LUKE 3:7-18: As far as the people who heard him were concerned, the words of John the Baptist did not seem like good news at all. But to a prophet like John, it was good news, for his message told what God was about to do to restore the fortunes of his people.



He began his message in a manner guaranteed not to comfort his hearers. "You brood of vipers," he called them, "nest of poisonous snakes, who warned you to flee the wrath to come?" Instead John demanded that they face the wrath, look squarely at the coming fire and walk through it. Baptism was a sign of this. The water rushed down the narrow valley of the Jordan River in the spring of the year when the sun melted the snows of the Lebanon Mountains. It reminded John and his listeners of the fire to come. Plunge into it, said John, show your willingness to cleanse impurities and sins from your lives.



He was specific in the sins he meant. The multitudes asked, "What shall we do?" "Do you have two coats?" asked John. "Give one of them to someone who has no coat." "Do you have food? Give to someone who does not." Tax collectors asked him, "What shall we do?" John replied, knowing the habits of tax collectors, "Collect no more than is appointed to you." Soldiers, protectors of the peace, of law and order, said to him, "What shall we do?" John answered them, "Rob no one by violence, accuse no one falsely, be content with your wages." John knew that the police were poorly paid. Even that was no excuse for them to rob and extort. These are the fruits of repentance, he said.

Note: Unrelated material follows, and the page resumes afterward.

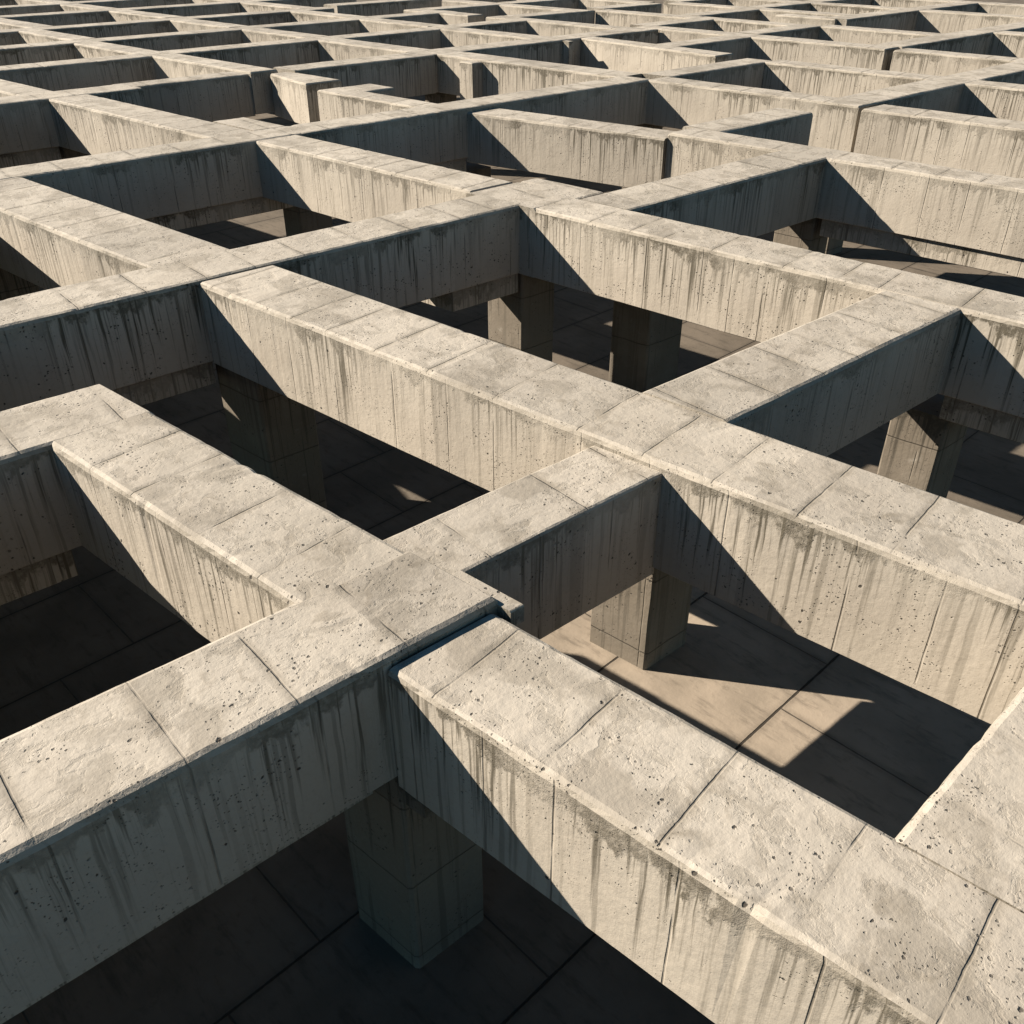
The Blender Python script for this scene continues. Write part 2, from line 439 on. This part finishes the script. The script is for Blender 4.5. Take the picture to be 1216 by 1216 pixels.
B(-18.5, -17.5, 34.25, 47.0, 'cross beam in the upper right corner leading away from the thin dark joint', z=0)
A(40.4, 41.3, -17.5, -8, 'long beam at the very upper right edge', z=-0.01)
# upper left lattice
A(16.95, 17.8, -31.62, -26.6, 'long beam in the upper left with a free dark end beside a hanging shadow', free1=True, z=-0.004)
B(-27.0, -26.0, 6.0, 13.55, 'cross beam at the upper left edge with a pointed free end', z=-0.002, free1=True,
  down=[(6.0, 11.2, -26.9, -26.08) + DS])
B(-27.5, -26.7, 13.55, 16.95, 'dark wall-like cross beam in the upper left, lower than its neighbours', z=-0.06)
A((17.4, 16.95), 18.05, -26.4, -24.2, 'short jutting long beam with a free end next to the free dark end', free1=True, z=-0.06, free0=True)
B(-27.05, -26.05, 18.0, 22.8, 'cross beam between the short jutting beam and the next long beam', z=-0.006)
A(22.8, 23.7, -31.65, -27.2, 'long beam joining the left end of the cross beam with the white pilaster', z=-0.004)
A(10.95, 11.85, -31.65, -27.0, 'long beam near the upper left edge above the pointed free end', z=-0.004)
A(28.0, 28.9, -31.55, -27.2, 'long beam meeting the cross beam with the white pilaster at its middle', z=-0.004)
# ---------------- regular far lattice: rows of cross beams (a) and lines of long beams (b)
ORD = ['first', 'second', 'third', 'fourth', 'fifth', 'sixth', 'seventh', 'eighth', 'ninth', 'tenth', 'eleventh', 'twelfth']
PR = {}
def far_cross(row, a, segs, dz=0.0):
    for k, (s0, s1) in enumerate(segs):
        B(a - 0.95, a, s0, s1, e0=False, e1=False, label='far cross beam, %s from the left in the %s row below the top edge' % (ORD[k], ORD[row]), z=random.uniform(-.02, 0) + dz)
def far_long(line, segs):
    for k, (b, s0, s1) in enumerate(segs):
        A(b, b + 0.88, s0, s1, 'far long beam, %s from the top in the %s line from the left edge' % (ORD[k], ORD[line]), z=random.uniform(-.02, -.003))
far_cross(7, -31.6, [(8.5, 11.4), (11.4, 17.4), (17.4, 23.2), (23.2, 28.4), (28.4, 33)])
far_cross(6, -36.35, [(11, 17.3), (17.3, 23.5), (23.5, 28.6), (28.6, 33.2)])
far_cross(5, -41.2, [(13, 17.7), (17.7, 23.5), (23.5, 30.7)])
far_cross(4, -46.5, [(15, 18.6), (18.6, 23.8), (23.8, 30), (30, 36)])
far_cross(3, -51.0, [(17, 24), (24, 30.4), (30.4, 36.5)])
far_cross(2, -56.0, [(20, 24.7), (24.7, 31.4), (31.4, 38)])
far_long(0, [(17.8, -50.0, -47.45), (18.2, -46.5, -42.15), (17.3, -41.2, -37.3), (16.9, -36.35, -32.55)])
far_long(1, [(24.2, -60, -56.95), (23.7, -56, -51.95), (23.5, -51.0, -47.45), (23.4, -46.5, -42.15), (23.1, -41.2, -37.3), (23.05, -36.35, -32.55)])
far_long(2, [(30.1, -56, -51.95), (29.8, -51, -47.45), (29.6, -46.5, -42.15), (28.5, -41.2, -37.3), (28.2, -36.35, -32.55)])
# upper middle and right, beyond
def farB(a, s0, s1, label, **kw): return B(a - 0.95, a, s0, s1, label, **kw)
def farA(b, s0, s1, label, **kw): return A(b, b + 0.85, s0, s1, label, z=kw.pop('z', random.uniform(-.02, -.003)), **kw)
farA(32.2, -38.5, -34.7, 'pale long beam at the top with a free dark end, left of the top middle', free1=True)
farB(-37.6, 33.1, 36.8, 'cross beam with a free end at the top middle')
farA(36.7, -41.2, -32.9, 'long beam at the top middle behind the free dark end')
farA(32.3, -33.8, -27.2, 'long beam in the upper middle that starts from a shaded free end', free0=True)
farB(-32.75, 33.15, 37.3, 'cross beam closing the bay behind the shaded free end')
farA(37.5, -32.75, -27.9, 'long beam of the upper middle, right of the bay behind the shaded free end')
farB(-27.0, 33.9, 37.6, 'cross beam of the upper right, above the long beam that spans two bays')
farA(37.6, -27.95, -23.5, 'long beam of the upper right, beyond the long beam that spans two bays')
farB(-22.75, 34.3, 38.2, 'cross beam in the bay above the thin dark joint')
farA(38.1, -22.8, -18.5, 'long beam in the upper right that ends over the thin dark joint')
farB(-28.3, 38.4, 42.5, 'cross beam near the top, right of the middle')
farA(42.5, -33.0, -24.4, 'long beam near the top, right of the middle')
farB(-33.0, 38.3, 42.0, 'cross beam at the top edge right of the middle, beside a white pillar')
farB(-23.5, 41.2, 52.0, 'cross beam near the top right corner above the dark triangular bay')
farA(41.0, -26.5, -23.9, 'short long beam with a free end near the top right corner', free1=True)
farB(-28.6, 43.4, 47.0, 'cross beam at the top edge toward the right')
farA(46.8, -33.0, -24.4, 'long beam at the top edge toward the right')
farA(46.7, -23.5, -18.4, 'long beam under the top right corner')
farB(-37.6, 37.6, 43.0, 'thin sliver of a cross beam at the top edge, middle')
farB(-33.0, 43.4, 50.0, 'thin sliver of a cross beam at the top edge, right of the middle')
farB(-28.6, 47.7, 55.0, 'thin sliver of a cross beam at the top edge near the right corner')
farA(52.0, -28.5, -18.0, 'thin sliver of a long beam in the top right corner')
farA(41.8, -44.0, -33.9, 'thin sliver of a long beam at the top edge, middle')
farB(-42.0, 31.5, 41.8, 'thin sliver of a cross beam at the top edge, left of the middle')

# ------------------------------------------------------------------ unseen solid panels, added out of view to shade the left pits
def shade_panel(pts, zt=-0.12, th=0.3):
    bm = bmesh.new()
    for z0 in (H + zt, H + zt - th):
        bm.faces.new([bm.verts.new((*W(a, b).xy, z0)) for a, b in pts])
    f0, f1 = list(bm.faces)
    v0, v1 = list(f0.verts), list(f1.verts)
    n = len(v0)
    for k in range(n):
        bm.faces.new((v0[k], v0[(k + 1) % n], v1[(k + 1) % n], v1[k]))
    bmesh.ops.recalc_face_normals(bm, faces=bm.faces)
    me = bpy.data.meshes.new('shade_panel'); bm.to_mesh(me); bm.free()
    me.materials.append(M_BEAM)
    o = bpy.data.objects.new('shade_panel', me)
    C.collection.objects.link(o)
    o['kind'] = 'structure'
shade_panel([(-8.19, -9), (-4.83, -9), (-4.83, 0.72), (-8.19, 2.15)])
shade_panel([(-11.34, -9), (-9.21, -9), (-9.21, 2.6), (-11.34, 3.4)])
shade_panel([(-18.39, -9), (-12.31, -9), (-12.31, 4.0), (-18.39, 5.98)])
shade_panel([(-26.0, -9), (-19.31, -9), (-19.31, 7.0), (-26.0, 10.0)])
shade_panel([(-31.5, -9), (-27.02, -9), (-27.02, 10.1), (-31.5, 10.9)])

# ------------------------------------------------------------------ columns
COLG = 'square columns under the concrete grid'
def column(a0, a1, b0, b1, label, z1=None, cap=False, base=LOW):
    SEED[0] += 1
    zt = -1.1 if z1 is None else z1
    h = H + zt - base
    me = bar_mesh('column', 'A', (a0, b0), 0, h, 0, 1, 1, 0.02, False, False)  # replaced below
    bpy.data.meshes.remove(me)
    bm = bmesh.new()
    org = W(a0, b0); inv = Matrix.Rotation(-ROT['A'], 4, 'Z')
    c = 0.025
    cs = [(a0 + c, b0), (a1 - c, b0), (a1, b0 + c), (a1, b1 - c), (a1 - c, b1), (a0 + c, b1), (a0, b1 - c), (a0, b0 + c)]
    zs = [0.004, h * .2, h * .4, h * .6, h * .8, h]
    rings = []
    for zi in zs:
        r = []
        for k, (a, b) in enumerate(cs):
            v = inv @ (W(a, b) - org)
            r.append(bm.verts.new((v.x + random.uniform(-.003, .003), v.y + random.uniform(-.003, .003), zi - h)))
        rings.append(r)
    for r0, r1 in zip(rings, rings[1:]):
        for k in range(8):
            bm.faces.new((r0[k], r0[(k + 1) % 8], r1[(k + 1) % 8], r1[k]))
    bm.faces.new(rings[0]); bm.faces.new(rings[-1])
    bmesh.ops.recalc_face_normals(bm, faces=bm.faces)
    me = bpy.data.meshes.new('column'); bm.to_mesh(me); bm.free()
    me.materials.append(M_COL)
    o = bpy.data.objects.new('concrete_post', me)
    C.collection.objects.link(o)
    o.location = (org.x, org.y, H + zt)
    o.rotation_euler = (0, 0, ROT['A'])
    tag(o, label, 'column', COLG)
    if cap:
        me2 = bar_mesh('corbel', 'B', (a0, b0), b0 - .02, b0 + 0.40, a1 + .004, a1 + 0.27, 0.30, 0.03, True, True)
        me2.materials.append(M_COL)
        k = bpy.data.objects.new('corbel', me2)
        C.collection.objects.link(k)
        k.parent = o
        k.rotation_euler = (0, 0, ROT['B'] - ROT['A'])
        k.location = (0, 0, -0.01)
    return o

bm = bmesh.new()
pq = [Matrix.Rotation(-floor.rotation_euler.z, 4, 'Z') @ W(a, b) for a, b in ((-7.2, 4.9), (4.0, 4.9), (4.0, 10.3), (-7.2, 10.3))]
lo_ = [bm.verts.new((p.x, p.y, LOW - 0.1)) for p in pq]; hi_ = [bm.verts.new((p.x, p.y, 0)) for p in pq]
bm.faces.new(hi_)
for k in range(4): bm.faces.new((lo_[k], lo_[(k + 1) % 4], hi_[(k + 1) % 4], hi_[k]))
bmesh.ops.recalc_face_normals(bm, faces=bm.faces)
me = bpy.data.meshes.new('raised_floor'); bm.to_mesh(me); bm.free(); me.materials.append(M_RAISED)
rf = bpy.data.objects.new('raised_floor', me); C.collection.objects.link(rf)
rf.rotation_euler = floor.rotation_euler; rf['kind'] = 'structure'
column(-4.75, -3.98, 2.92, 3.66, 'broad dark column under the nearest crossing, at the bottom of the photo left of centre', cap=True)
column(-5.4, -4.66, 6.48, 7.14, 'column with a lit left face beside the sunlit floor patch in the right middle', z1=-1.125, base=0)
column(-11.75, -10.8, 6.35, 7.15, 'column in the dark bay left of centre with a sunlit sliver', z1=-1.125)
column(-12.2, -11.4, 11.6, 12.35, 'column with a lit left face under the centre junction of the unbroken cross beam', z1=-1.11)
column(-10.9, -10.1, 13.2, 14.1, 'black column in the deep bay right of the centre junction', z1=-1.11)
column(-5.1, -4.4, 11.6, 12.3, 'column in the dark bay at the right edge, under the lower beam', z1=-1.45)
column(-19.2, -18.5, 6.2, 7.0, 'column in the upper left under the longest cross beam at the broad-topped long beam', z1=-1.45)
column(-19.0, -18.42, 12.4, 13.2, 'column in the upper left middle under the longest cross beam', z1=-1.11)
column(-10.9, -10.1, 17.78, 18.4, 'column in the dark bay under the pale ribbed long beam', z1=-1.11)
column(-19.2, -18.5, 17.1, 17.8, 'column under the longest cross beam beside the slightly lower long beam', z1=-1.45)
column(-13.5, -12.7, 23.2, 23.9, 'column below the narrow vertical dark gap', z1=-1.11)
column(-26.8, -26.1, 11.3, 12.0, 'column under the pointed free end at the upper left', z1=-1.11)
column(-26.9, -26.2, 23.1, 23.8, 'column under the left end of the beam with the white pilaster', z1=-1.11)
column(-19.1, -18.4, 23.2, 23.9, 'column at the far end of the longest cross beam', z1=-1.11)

They had excuses for what they had done. After all, were they not the children of Abraham, inheritors of the promises of God? Surely God will not let them down. "From these very stones," said John in scorn, "God can raise up children to Abraham." In other words, the children of Abraham are not those who trace their lineage back to him. They are the ones who do the will of God, as Abraham did. With this one explanation John wiped away generations of self-deceit. With his next word he told what God was about to do. "Even now the ax is laid to the root of the tree," the purging is about to begin. "Every tree that does not bear good fruit will be cut down and thrown into the fire."



"Who are you?" the people asked of John. "Are you the Christ?" John answered, "I baptize you with water, but one is coming who will baptize you with the Holy Spirit and with fire." John had another function as well. He was to prepare the way for "the one who is to come." This one would be stronger than John. He would attack the powers of evil, and he could bind and plunder them. In his presence John was humbled. He could not even "stoop down and untie the thong of his sandals," an act that only the humblest of slaves was expected to perform. This one would baptize with the Holy Spirit. John seems to mean that the one who will come after him will cleanse evil with this judgment of fire and fill the good with a purifying spirit, a new breath of life.



Jesus gave John's words another meaning. He seemed to believe that his baptism would be an act of consecration to his role as the Suffering Servant of God. It would culminate in his death. From his death would come a spirit of commitment and self-sacrifice that would inflame his followers with zeal to continue to incorporate the spirit of the Christ within themselves - baptism by the Holy Spirit.



So John preached the good news of God to all the people.